Williams wound up starting against the San Antonio Spurs in Game 5 of the NBA's Western Conference finals at the AT&T Center, but Fisher did not make it to the arena in time for tipoff. That left Brown to do his best in a difficult situation; he went through half of a normal pregame workout in case he had to start for Williams.

"It's my job," he said. "I have to be ready every day no matter how many days or weeks it has been without you playing. When it's your time to step up or your time to play, you just have to go out there and play."

Guard Gordan Giricek was in the same situation but said he didn't have much trouble staying focused amid the uncertainty. He started in place of Fisher.

"I try not to bother myself with those thoughts," he said before the game. "It's disturbing, it's distracting. . . . I'm an experienced player, so I try to cut down my emotions and try not to get pumped up too much. Just trying to be calm and take everything the way it goes."

Unstoppable

San Antonio's Bruce Bowen hasn't had much luck containing Williams in the series, to the point of conceding that there might not be much he and the Spurs can do about it.

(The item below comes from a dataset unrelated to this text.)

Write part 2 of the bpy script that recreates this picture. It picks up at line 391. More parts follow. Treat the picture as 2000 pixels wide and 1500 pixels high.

"At some point, you just have to say the kid is good, and there's nothing you can do at certain points," he said. "You can't come up with gimmicks and things like that. And you just go ahead and rely on what you've relied on the whole season, and that's us coming together, doing a better job when we've been lacking in certain areas."

Next season

The Jazz will head into the summer with nearly $59 million committed in player salaries for 2007-08. That puts them above salary cap projections - the cap for this season was $53.135 million - but below the luxury-tax threshold that teams pay a dollar-for-dollar penalty for exceeding.

They have three free agents to decide about re-signing in Rafael Araujo, Dee Brown and C.J. Miles.

When it comes to signing other teams' free agents, the Jazz could use the standard mid-level exception ($5.215 million last season) available to all teams over the salary cap. The Jazz also have a bi-annual exception ($1.8 million) they could use in free-agent signings.